25. Britain’s Got Talent 4.


It’s lovely walking out on that stage into the spotlight with thousands of people hidden in the dark. It feels totally natural and right. What an amazing experience! I’m not nervous at all which is very strange. 

In bright lights at the front, David Walliams, Alisha Dixon, Amanda Holden and Simon Cowell are sitting at the desk with the big red buttons. They all look very small and the women, perfectly smooth and made-up, look like dolls.

When I’ve visualized this (and I have, a lot – it’s been wonderful in dark nights when I couldn’t sleep) I’ve always focused on talking with Simon Cowell. That’s probably a bit silly because David Walliams is the comedian and Simon’s not at all likely to get someone like me. But that’s what I did. And that's what happened.

I liked him. I really did. 

Now I can’t remember it word for word, but it goes something like this:

‘Hello,’ says Simon. ‘Who are you?’

‘I’m Maggy Whitehouse from Dartmoor in Devon, where the moor is currently covered in newborn lambs.’

‘Okay Maggy. Tell me something interesting about yourself.’

‘I’m an independent Catholic priest – and no, I’m not  a bloke in drag. If I were, I’d have big hair and much better make-up.’

All four of them now are looking at me with open mouths right now. So I have time to follow the researcher’s advice.

‘And I once wrote a book about what would happen if the Messiah came to Earth today. And I wondered what kind of person he could most usefully be. And I thought Simon Cowell.’

Silence. Then David Walliams says, ‘More like the devil, surely?’

I answer that it’s a long book and it does have a twist.

Simon says, ‘Maggy, please would you send me a copy of that book?’

And that’s the moment when I knew why I am on Britain’s Got Talent.

There was more discussion about my being an independent Catholic priest. And some about what my ambition was – I said to be a successful spiritual comedian and Amanda said ‘that would be good.’

And then I did my act.

Which they didn’t like. 

Yes, it was an awful moment when I had finished, the applause was dying down and I could see that none of the judges was clapping. However Simon was looking at me with great interest.

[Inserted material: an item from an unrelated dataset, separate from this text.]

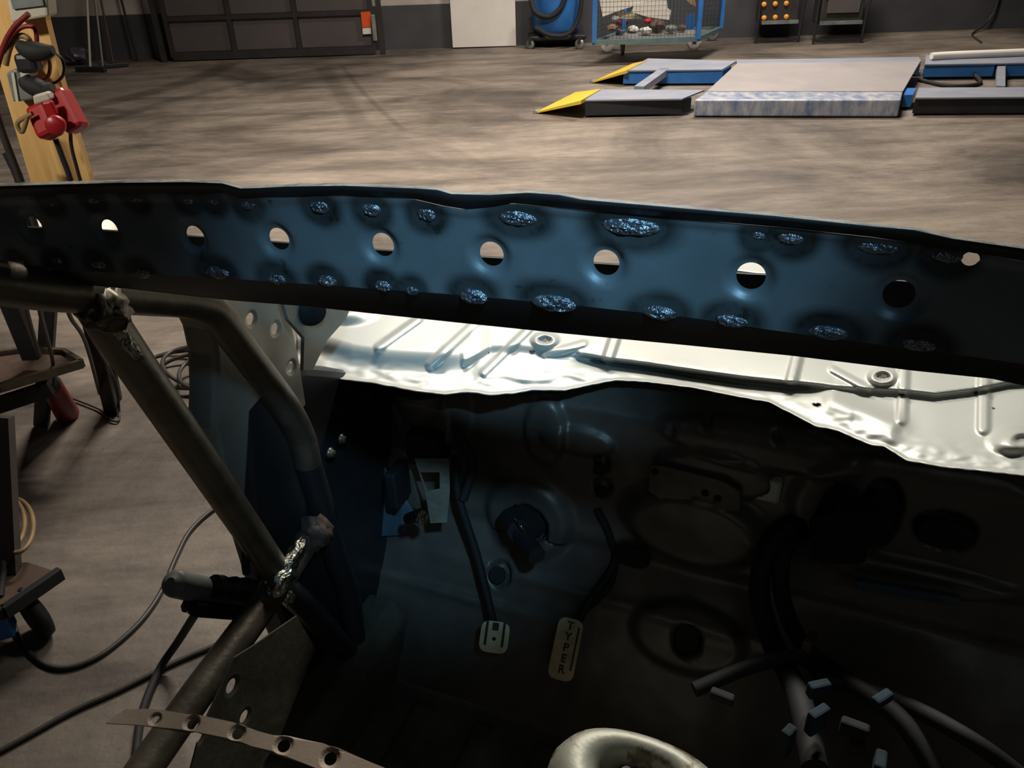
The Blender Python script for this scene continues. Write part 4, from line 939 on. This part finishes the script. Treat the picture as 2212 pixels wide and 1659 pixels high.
def castor(par, p, r=.065, m_='steel', ax=(1, 0, 0)):
    p = Vector(p); a = Vector(ax).normalized()
    s = MB(); s.lathe(Vector((p.x, p.y, r))-a*.018, a, [(0, 0), (r*.8, 0), (r, .008), (r, .028), (r*.8, .036), (0, .036)], 22); w = s.build('castor', M[m_], par)
    s = MB(); s.bar(Vector((p.x, p.y, r)), Vector((p.x, p.y, r*2+.03)), .05, .05, (0, 1, 0)); s.build('castor_fork', M['dark'], w)
castor(vc, G(1146, 106), .055, 'greyplastic', (.6, 1, 0)); castor(vc, G(1252, 106), .06, 'steel', (.5, 1, 0)); castor(vc, G(1190, 98)+Vector((-.1, .4, 0)), .055, 'greyplastic')
# mesh trolley
tr = thing('mesh_trolley', 'blue wire mesh cage trolley full of scrap on white castors', 'trolley', G(1400, 110))
hz = .25
P0, P1 = G(1283, 92, hz), G(1507, 84, hz); P2 = G(1556, 62, hz); P3 = P2+(P0-P1)
s = MB(); s.prism([P0, P1, P2, P3], (0, 0, -.03)); s.build('deck', M['steel'], tr)
s = MB()
for p_, q in ((P0, P1), (P1, P2), (P2, P3), (P3, P0)): s.bar(p_, q, .04, .05)
M['teal'] = mat('dusty_blue_frame', (.12, .20, .22), .5, .1, (.08, .13, .15), 10); s.build('deck_rim', M['teal'], tr)
for p_ in (P0, P1, P2, P3): s = MB(); s.bar(p_, p_+Vector((0, 0, 1.3)), .05, .05, (0, 1, 0)); s.build('corner_post', M['blue'], tr)
def mesh_side(p_, q, n, k, nm='wire_mesh'):
    s = MB()
    for i in range(1, n): a = p_+(q-p_)*i/n; s.tube([a, a+Vector((0, 0, 1.25))], .0018, 4, False)
    for j in range(1, k): z = Vector((0, 0, 1.25*j/k)); s.tube([p_+z, q+z], .0018, 4, False)
    s.build(nm, M['cteal'], tr)
mesh_side(P0, P1, 28, 25); mesh_side(P1, P2, 16, 25); mesh_side(P2, P3, 28, 25); mesh_side(P3, P0, 16, 25)
castor(tr, G(1312, 113), .085, 'white', (.4, 1, 0)); castor(tr, G(1498, 108), .085, 'white', (0, 1, 0)); castor(tr, G(1538, 88), .075, 'greyplastic', (0, 1, 0)); castor(tr, P3, .08, 'greyplastic')
# scrap inside: individual pieces
mid = (P0+P2)/2; ux = (P1-P0).normalized(); uy = (P3-P0).normalized()
def scrap(name, pts, m_, lbl, off):
    # sheet pieces standing inside the cage
    p0_ = P0+uy*off; nn_ = Vector((-uy.x, -uy.y, 0))
    nrm_ = Vector((ux.y, -ux.x, 0))
    P = []
    for x, y in pts: r = ray(x, y); P.append(CAM+r*((p0_-CAM).dot(nrm_)/r.dot(nrm_)))
    s = MB(); s.prism(P, -nrm_*.02); return tag(s.build(name, M[m_]), lbl, 'scrap', 'scrap in the mesh trolley')
scrap('cardboard_sheet', [(1290, -25), (1350, -60), (1420, -20), (1412, 0), (1340, 22), (1302, 36)], 'white', 'large pale sheet of board tilted inside the mesh trolley', .12)
scrap('cardboard_sheet', [(1372, 8), (1440, -8), (1442, 18), (1450, 22), (1446, 43), (1400, 37), (1364, 26)], 'white', 'white torn board in the middle of the mesh trolley', .08)
scrap('cardboard_sheet', [(1475, -10), (1500, -10), (1503, 14), (1490, 8)], 'card', 'brown cardboard corner near the right post of the mesh trolley', .1)
scrap('blue_crate_panel', [(1484, 32), (1500, 30), (1500, 62), (1482, 64)], 'blue', 'small blue panel at the right inside the mesh trolley', .1)
def lump(px, py, zz, r, m_, lbl, seed, off=.15, name='scrap_bag'):
    r = r*.85; p_ = G(px, py, zz if zz < .2 else max(zz, .252+r*.72)); s = MB(); vs = []; fs = []; nu, nv = 18, 10
    for i in range(nv+1):
        th = math.pi*i/nv
        for k in range(nu):
            ph = 2*math.pi*k/nu; v = Vector((math.sin(th)*math.cos(ph), math.sin(th)*math.sin(ph), math.cos(th)*.6)); f_ = 1+.4*noise.noise(v*2+Vector((seed, 1, 2)))
            vs.append(p_+v*r*f_)
    for i in range(nv):
        for k in range(nu): fs.append((i*nu+k, i*nu+(k+1) % nu, (i+1)*nu+(k+1) % nu, (i+1)*nu+k))
    s.raw(vs, fs, False); return tag(s.build(name, M[m_]), lbl, 'scrap', 'scrap in the mesh trolley')
o = lump(168, 118, .12, .17, 'violet', 'slumped dark sack at the back wall behind the poles', 21, name='waste_sack'); o['category'] = 'sack'; del o['group']
lump(1345, 48, .33, .085, 'red', 'crumpled red packet in the scrap of the mesh trolley', 1)
lump(1368, 62, .28, .07, 'white', 'crushed pale packet next to the red packet in the trolley', 2)
lump(1340, 68, .26, .06, 'violet', 'purplish crushed wrapper at the front of the scrap', 3)
lump(1395, 66, .26, .075, 'silver', 'shiny foil lump in the middle of the scrap', 4)
lump(1420, 55, .30, .12, 'rust', 'dark brown lump of scrap right of the foil', 5)
lump(1450, 62, .27, .08, 'greyplastic', 'grey lump of scrap below the torn white board', 6)
lump(1322, 60, .30, .07, 'card', 'small brown scrap at the left front corner of the trolley', 31)
lump(1330, 40, .34, .06, 'silver', 'pale scrap left of the red packet in the trolley', 32)
lump(1472, 60, .29, .07, 'rust', 'brown scrap at the right end of the trolley load', 33)
lump(1400, 46, .36, .06, 'red', 'small red scrap just under the white torn board', 34)
scrap('cardboard_sheet', [(1330, 22), (1370, 28), (1390, 42), (1340, 40)], 'cream', 'small beige sheet under the large pale board in the trolley', .2)
# two wall racks
def rack(x0, x1, yb, lbl, knobs):
    a, b1 = G(x0, yb), G(x1, yb-(x1-x0)*.03)
    t = thing('wall_rack', lbl, 'rack', (a+b1)/2); d = (b1-a).normalized(); bk = Vector((-d.y, d.x, 0)); w = (b1-a).length
    for p_ in (a, b1): s = MB(); s.tube(spline([p_, p_+Vector((0, 0, .3)), p_+Vector((0, 0, .62))+d*(.03 if p_ is b1 else -.0), p_+Vector((0, 0, 1.1))], 5), .016, 8); s.build('side_frame', M['dark'], t)
    s = MB(); s.bar(a+Vector((0, 0, .04)), b1+Vector((0, 0, .04)), .03, .03); s.build('foot_bar', M['dark'], t)
    s = MB(); s.prism([a+d*.04+Vector((0, 0, .22)), b1-d*.04+Vector((0, 0, .22)), b1-d*.04+bk*.3+Vector((0, 0, .22)), a+d*.04+bk*.3+Vector((0, 0, .22))], (0, 0, .9)); s.build('bin', M['crate'], t, bevel=.015)
    s = MB(); s.bar(a+d*.04+Vector((0, 0, .24))-bk*.02, b1-d*.04+Vector((0, 0, .24))-bk*.02, .03, .04); s.build('front_rail', M['greyplastic'], t)
    if knobs:
        for r_ in (0, 1):
            for k in range(3):
                px, py = (1651, 1675, 1699)[k]+(0, 0)[r_], (39, 10)[r_]-k*1.2
                rr = ray(px, py); nn_ = bk; p_ = CAM+rr*(((a-bk*.012)-CAM).dot(nn_)/rr.dot(nn_)); s = MB(); s.lathe(p_+bk*.02, -bk, [(.03, 0), (.03, .02), (.02, .03), (0, .03)], 16); s.build('knob', M['amber'], t, label='round amber knob')
    else:
        s = MB(); s.bar(a+d*.1+Vector((0, 0, .42))-bk*.02, b1-d*.1+Vector((0, 0, .42))-bk*.02, .01, .14); s.build('front_plate', M['gate_panel'], t)
        s = MB(); s.bar(a+d*.06+Vector((0, 0, .56))-bk*.02, b1-d*.06+Vector((0, 0, .56))-bk*.02, .02, .03); s.build('front_rail', M['dark'], t)
rack(1632, 1724, 94, 'dark wall rack with two rows of amber round knobs', True)
rack(1756, 1860, 96, 'dark empty wall rack right of the one with amber knobs', False)
s = MB(); s.tube(spline([WP(2165, -40, .04), WP(2150, 20, .04), WP(2125, 55, .1), G(2100, 74, .01), G(2120, 92, .01)], 8), .012, 8); tag(s.build('wall_cable', M['cable']), 'dark cable hanging down the back wall at the far right', 'cable')

# white panel on the floor seen only through the two left holes of the header
s = MB(); zz = .25
pp = [(-40, 500), (-40, 440), (250, 450), (280, 500)]
vs = []; na_, nb_ = 14, 8
for i in range(na_+1):
    for j in range(nb_+1):
        x = -60+315*i/na_; y = 442+68*j/nb_; vs.append(G(x, y, .12+.12*math.sin(math.pi*i/na_)+.03*math.sin(math.pi*j/nb_)))
s.raw(vs, [(i*(nb_+1)+j, i*(nb_+1)+j+1, (i+1)*(nb_+1)+j+1, (i+1)*(nb_+1)+j) for i in range(na_) for j in range(nb_)], True)
o = s.build('bodywork_panel', M['white'], solid=.004); tag(o, 'curved white body panel lying on the floor, glimpsed through the header holes', 'panel')

# ceiling lamps that give the light; the rear and left ones are added fill
for (x, y, z, w, d) in ((-.2, 5.4, 4.75, 1.7, .36), (2.6, 8.8, 4.75, 1.7, .36), (.6, -3.2, 4.0, 1.7, .36), (-3.2, -1.2, 4.3, 1.7, .36), (1.1, 2.8, 3.5, 1.1, .3)):
    t = thing('ceiling_lamp', 'long fluorescent ceiling lamp over the floor '+('in front of the car' if 0 < y < 6 else 'near the back wall' if y > 0 else 'behind the car, added as fill') if not (x < -3 or z < 3.6) else 'long fluorescent ceiling lamp hung low '+('over the engine bay' if z < 3.6 else 'left of the car, added to brighten the wooden board'), 'lamp', (x, y, z))
    s = MB(); s.box((x, y, z+.04), (w, d, .06)); s.build('housing', M['steel'], t)
    s = MB(); s.bar((x, y, z+.07), (x, y, HT), .04, .04, (0, 1, 0)); s.build('hanger', M['steel'], t)

t = thing('added_blue_lamp', 'added blue lamp on a tall dark stand, out of view to the right of the car', 'lamp', C(1.05, -.45, 0))  # made-up lamp body for the blue light, unseen
aim = Vector((.015, .49, 1.46)); ax = (aim-Vector(so.location)).normalized(); lp = Vector(so.location)-ax*.05
q0 = C(1.05, -.45, 0)
s = MB(); s.cyl(q0, q0+Vector((0, 0, .02)), .18, 28); s.build('base', M['dark'], t, bevel=.004)
s = MB(); s.cyl(q0+Vector((0, 0, .02)), q0+Vector((0, 0, 2.2)), .014, 12); s.build('pole', M['dark'], t)
s = MB(); s.tube([q0+Vector((0, 0, 2.2)), lp+Vector((.1, -.05, .12)), lp], .010, 10); s.build('arm', M['dark'], t)
s = MB(); s.lathe(lp, ax, [(0, -.03), (.025, -.03), (.03, 0), (.045, .03), (.047, .03), (.032, -.002), (0, -.01)], 24); s.build('lamp_head', M['steel'], t)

David, Alesha and Amanda all say ‘no.’  David gives me some constructive criticism – and says I’ve been going such a short time in comedy etc. etc. and that they all really like me, just not the act.

And then it is Simon Cowell’s turn. Now Simon can destroy an ego in five cutting words. That is a rather anxious moment.

He looks long and hard at me and says, ‘Well I'm the one going to heaven, so I’m going to say “yes.”’

Not a word of criticism. Not a word. Just 'yes.'

So I didn’t get through. Not by a long way. But I surprised Simon Cowell  and he said ‘yes.’

I I have no idea what the other judges said to him afterwards. I have no idea if it will be televised. I was, obviously, disappointed that I didn’t get through – and that what the producers had genuinely thought was funny simply didn’t work on the night. One of them told me afterwards they were sure I'd go through. There’s lots to learn from that experience and I'm not entirely sure what it is, yet.

But I think I was there to talk to Simon Cowell.

Weird.

If you want to make God laugh, tell Him your plans.